Exercise prompt >> Leave out the pictures and reproduce all of the data exactly.

--- Data lines ---

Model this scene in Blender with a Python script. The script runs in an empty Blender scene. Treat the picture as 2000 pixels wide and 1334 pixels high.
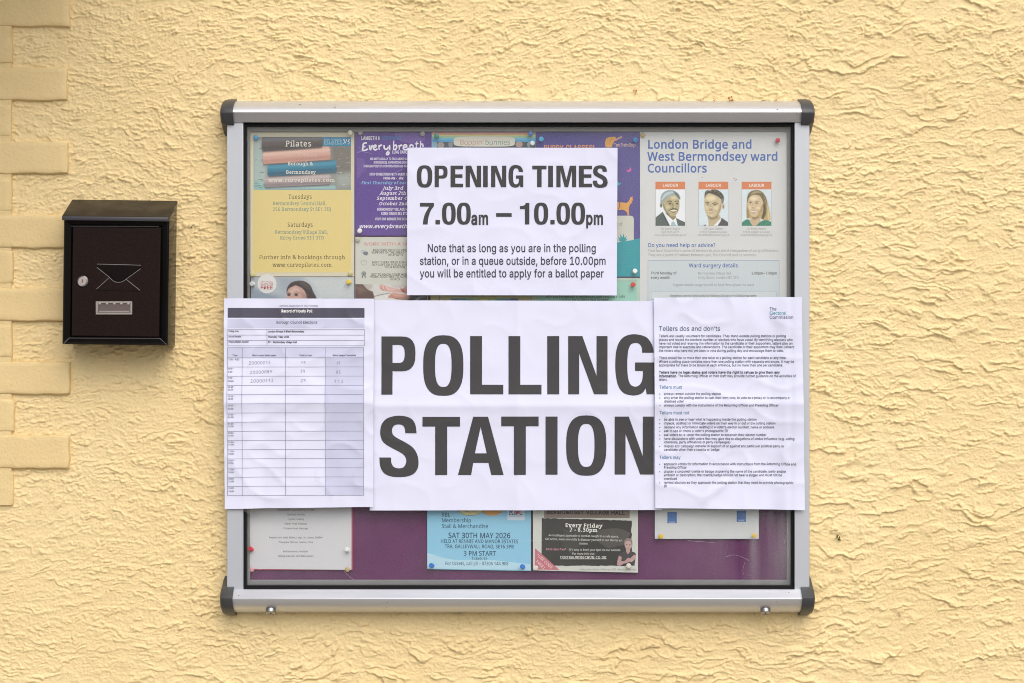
import bpy, math, random
import numpy as np
from mathutils import Vector, Matrix, noise as mnoise
from mathutils.geometry import tessellate_polygon

# ------------------------------------------------------------------ camera, sky, sun, exposure
sc = bpy.context.scene
COL = sc.collection
S = 0.001027          # metres on the wall per photo pixel (A3 sheets 290 px wide)
D = 4.0               # camera distance from the wall
ZC = 1.50             # camera height
cam_d = bpy.data.cameras.new('camera'); cam = bpy.data.objects.new('camera', cam_d); COL.objects.link(cam)
cam.location = (0, -D, ZC); cam.rotation_euler = (math.radians(90), 0, 0)
cam_d.sensor_width = 36; cam_d.lens = 36 * D / (2000 * S); cam_d.clip_end = 2000; cam_d.clip_start = 0.05
sc.camera = cam

SUN_EL, SUN_AZ = math.radians(46), math.radians(16)      # azimuth: to the right of straight behind the camera
world = bpy.data.worlds.new('World'); sc.world = world; world.use_nodes = True
wn = world.node_tree
sky = wn.nodes.new('ShaderNodeTexSky'); sky.sky_type = 'NISHITA'; sky.sun_disc = False
sky.sun_elevation = SUN_EL; sky.sun_rotation = math.pi - SUN_AZ
sky.air_density = 1.0; sky.dust_density = 4.0; sky.ozone_density = 1.0
wn.links.new(sky.outputs[0], wn.nodes['Background'].inputs[0])
wn.nodes['Background'].inputs[1].default_value = 0.12
sun_d = bpy.data.lights.new('sun', 'SUN'); sun_d.energy = 1.25; sun_d.angle = math.radians(64); sun_d.color = (1.0, 0.975, 0.945)
sun = bpy.data.objects.new('sun', sun_d); COL.objects.link(sun)
sdir = Vector((math.sin(SUN_AZ) * math.cos(SUN_EL), -math.cos(SUN_AZ) * math.cos(SUN_EL), math.sin(SUN_EL)))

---

Exercise response >>
Model this scene in Blender with a Python script. The script runs in an empty Blender scene. Treat the picture as 2000 pixels wide and 1334 pixels high.
import bpy, math, random
import numpy as np
from mathutils import Vector, Matrix, noise as mnoise
from mathutils.geometry import tessellate_polygon

# ------------------------------------------------------------------ camera, sky, sun, exposure
sc = bpy.context.scene
COL = sc.collection
S = 0.001027          # metres on the wall per photo pixel (A3 sheets 290 px wide)
D = 4.0               # camera distance from the wall
ZC = 1.50             # camera height
cam_d = bpy.data.cameras.new('camera'); cam = bpy.data.objects.new('camera', cam_d); COL.objects.link(cam)
cam.location = (0, -D, ZC); cam.rotation_euler = (math.radians(90), 0, 0)
cam_d.sensor_width = 36; cam_d.lens = 36 * D / (2000 * S); cam_d.clip_end = 2000; cam_d.clip_start = 0.05
sc.camera = cam

SUN_EL, SUN_AZ = math.radians(46), math.radians(16)      # azimuth: to the right of straight behind the camera
world = bpy.data.worlds.new('World'); sc.world = world; world.use_nodes = True
wn = world.node_tree
sky = wn.nodes.new('ShaderNodeTexSky'); sky.sky_type = 'NISHITA'; sky.sun_disc = False
sky.sun_elevation = SUN_EL; sky.sun_rotation = math.pi - SUN_AZ
sky.air_density = 1.0; sky.dust_density = 4.0; sky.ozone_density = 1.0
wn.links.new(sky.outputs[0], wn.nodes['Background'].inputs[0])
wn.nodes['Background'].inputs[1].default_value = 0.12
sun_d = bpy.data.lights.new('sun', 'SUN'); sun_d.energy = 1.25; sun_d.angle = math.radians(64); sun_d.color = (1.0, 0.975, 0.945)
sun = bpy.data.objects.new('sun', sun_d); COL.objects.link(sun)
sdir = Vector((math.sin(SUN_AZ) * math.cos(SUN_EL), -math.cos(SUN_AZ) * math.cos(SUN_EL), math.sin(SUN_EL)))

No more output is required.